──────── Information provided ────────

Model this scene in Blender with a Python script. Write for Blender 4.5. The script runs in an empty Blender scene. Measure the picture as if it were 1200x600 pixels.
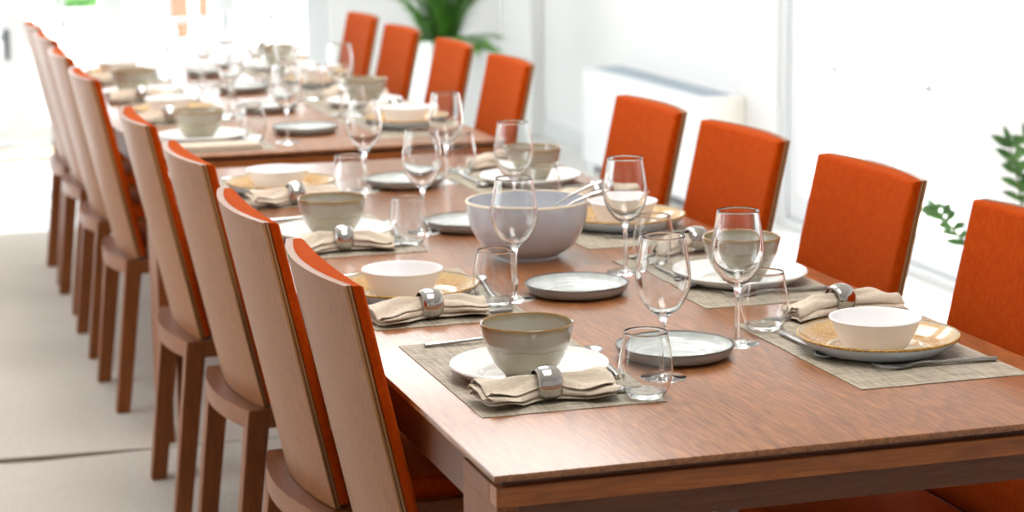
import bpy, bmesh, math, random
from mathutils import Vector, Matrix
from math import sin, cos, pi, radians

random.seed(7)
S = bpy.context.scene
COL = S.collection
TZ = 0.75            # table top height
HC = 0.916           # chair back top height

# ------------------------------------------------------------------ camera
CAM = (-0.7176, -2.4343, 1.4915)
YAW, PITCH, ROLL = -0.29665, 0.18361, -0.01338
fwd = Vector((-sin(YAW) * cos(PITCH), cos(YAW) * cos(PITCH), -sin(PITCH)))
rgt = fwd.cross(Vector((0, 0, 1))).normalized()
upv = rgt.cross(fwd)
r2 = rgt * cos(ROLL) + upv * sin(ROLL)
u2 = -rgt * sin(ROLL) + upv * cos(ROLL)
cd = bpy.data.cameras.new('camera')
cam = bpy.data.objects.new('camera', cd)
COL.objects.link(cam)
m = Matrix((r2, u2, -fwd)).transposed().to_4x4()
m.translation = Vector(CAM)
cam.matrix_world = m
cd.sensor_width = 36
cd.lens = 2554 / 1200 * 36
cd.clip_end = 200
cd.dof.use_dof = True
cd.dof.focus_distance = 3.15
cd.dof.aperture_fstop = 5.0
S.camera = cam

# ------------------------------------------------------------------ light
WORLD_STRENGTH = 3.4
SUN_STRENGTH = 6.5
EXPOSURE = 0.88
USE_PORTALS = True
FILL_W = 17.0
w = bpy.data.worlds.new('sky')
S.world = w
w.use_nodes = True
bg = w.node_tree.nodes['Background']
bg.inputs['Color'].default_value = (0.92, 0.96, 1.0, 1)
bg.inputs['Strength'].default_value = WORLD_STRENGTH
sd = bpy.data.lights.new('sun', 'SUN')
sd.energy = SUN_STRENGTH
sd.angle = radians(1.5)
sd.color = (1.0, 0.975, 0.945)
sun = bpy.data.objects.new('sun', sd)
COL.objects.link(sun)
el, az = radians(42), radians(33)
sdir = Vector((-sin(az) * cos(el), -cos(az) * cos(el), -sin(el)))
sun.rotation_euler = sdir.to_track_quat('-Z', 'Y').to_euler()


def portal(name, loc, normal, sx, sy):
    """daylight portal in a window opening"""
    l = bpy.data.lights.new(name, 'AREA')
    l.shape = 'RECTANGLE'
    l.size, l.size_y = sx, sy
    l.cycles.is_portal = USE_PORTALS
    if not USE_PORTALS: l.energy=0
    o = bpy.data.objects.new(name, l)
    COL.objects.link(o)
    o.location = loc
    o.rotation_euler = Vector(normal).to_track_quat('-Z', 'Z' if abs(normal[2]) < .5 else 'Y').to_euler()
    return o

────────

What to do: Pictures are to be left out; repeat all the remaining data exactly.

Result of this exercise:
Model this scene in Blender with a Python script. Write for Blender 4.5. The script runs in an empty Blender scene. Measure the picture as if it were 1200x600 pixels.
import bpy, bmesh, math, random
from mathutils import Vector, Matrix
from math import sin, cos, pi, radians

random.seed(7)
S = bpy.context.scene
COL = S.collection
TZ = 0.75            # table top height
HC = 0.916           # chair back top height

# ------------------------------------------------------------------ camera
CAM = (-0.7176, -2.4343, 1.4915)
YAW, PITCH, ROLL = -0.29665, 0.18361, -0.01338
fwd = Vector((-sin(YAW) * cos(PITCH), cos(YAW) * cos(PITCH), -sin(PITCH)))
rgt = fwd.cross(Vector((0, 0, 1))).normalized()
upv = rgt.cross(fwd)
r2 = rgt * cos(ROLL) + upv * sin(ROLL)
u2 = -rgt * sin(ROLL) + upv * cos(ROLL)
cd = bpy.data.cameras.new('camera')
cam = bpy.data.objects.new('camera', cd)
COL.objects.link(cam)
m = Matrix((r2, u2, -fwd)).transposed().to_4x4()
m.translation = Vector(CAM)
cam.matrix_world = m
cd.sensor_width = 36
cd.lens = 2554 / 1200 * 36
cd.clip_end = 200
cd.dof.use_dof = True
cd.dof.focus_distance = 3.15
cd.dof.aperture_fstop = 5.0
S.camera = cam

# ------------------------------------------------------------------ light
WORLD_STRENGTH = 3.4
SUN_STRENGTH = 6.5
EXPOSURE = 0.88
USE_PORTALS = True
FILL_W = 17.0
w = bpy.data.worlds.new('sky')
S.world = w
w.use_nodes = True
bg = w.node_tree.nodes['Background']
bg.inputs['Color'].default_value = (0.92, 0.96, 1.0, 1)
bg.inputs['Strength'].default_value = WORLD_STRENGTH
sd = bpy.data.lights.new('sun', 'SUN')
sd.energy = SUN_STRENGTH
sd.angle = radians(1.5)
sd.color = (1.0, 0.975, 0.945)
sun = bpy.data.objects.new('sun', sd)
COL.objects.link(sun)
el, az = radians(42), radians(33)
sdir = Vector((-sin(az) * cos(el), -cos(az) * cos(el), -sin(el)))
sun.rotation_euler = sdir.to_track_quat('-Z', 'Y').to_euler()


def portal(name, loc, normal, sx, sy):
    """daylight portal in a window opening"""
    l = bpy.data.lights.new(name, 'AREA')
    l.shape = 'RECTANGLE'
    l.size, l.size_y = sx, sy
    l.cycles.is_portal = USE_PORTALS
    if not USE_PORTALS: l.energy=0
    o = bpy.data.objects.new(name, l)
    COL.objects.link(o)
    o.location = loc
    o.rotation_euler = Vector(normal).to_track_quat('-Z', 'Z' if abs(normal[2]) < .5 else 'Y').to_euler()
    return o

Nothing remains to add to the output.